Cette entre­prise a un but essen­tielle­ment human­iste : faire con­naître la richesse des cul­tures grandes ou petites. Le dernier ouvrage sur l’es­pag­nol apporte un éclairage tout par­ti­c­uli­er sur l’évo­lu­tion de cette langue en Amérique latine.

Une bonne part du plaisir que me pro­cure ce tra­vail con­siste dans les ren­con­tres avec les auteurs. Après la légitime méfi­ance des débuts, les lin­guistes et les spé­cial­istes en eth­no­lin­guis­tique se mul­ti­plient et mes auteurs sont très sou­vent des agrégés, des nor­maliens (let­tres et sci­ence), des chercheurs au CNRS, autant que des ressor­tis­sants de pays loin­tains amoureux de leur cul­ture. Il m’ar­rive encore de rédi­ger moi-même un ouvrage comme le Par­lons géorgien, faute d’avoir pu trou­ver un auteur, mais je me réserve pour des langues qui con­stituent une sorte de défi intellectuel.

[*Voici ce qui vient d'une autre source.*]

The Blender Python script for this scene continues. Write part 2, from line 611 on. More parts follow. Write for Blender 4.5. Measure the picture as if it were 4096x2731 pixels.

J’en­vis­age de lancer une série de Par­lons français écrite dans divers­es langues étrangères, en asso­ci­a­tion avec la FIPF (Fédéra­tion inter­na­tionale des pro­fesseurs de français, dirigée par Madame Mon­ner­ie-Goarin, agrégée de let­tres). Les livres en coréen et en ukrainien sont déjà bien avancés.

Peut-être les Français finiront-ils par per­dre leur répu­ta­tion d’ig­nor­er les langues étrangères et la géo­gra­phie. C’est une con­trainte de la mondialisation.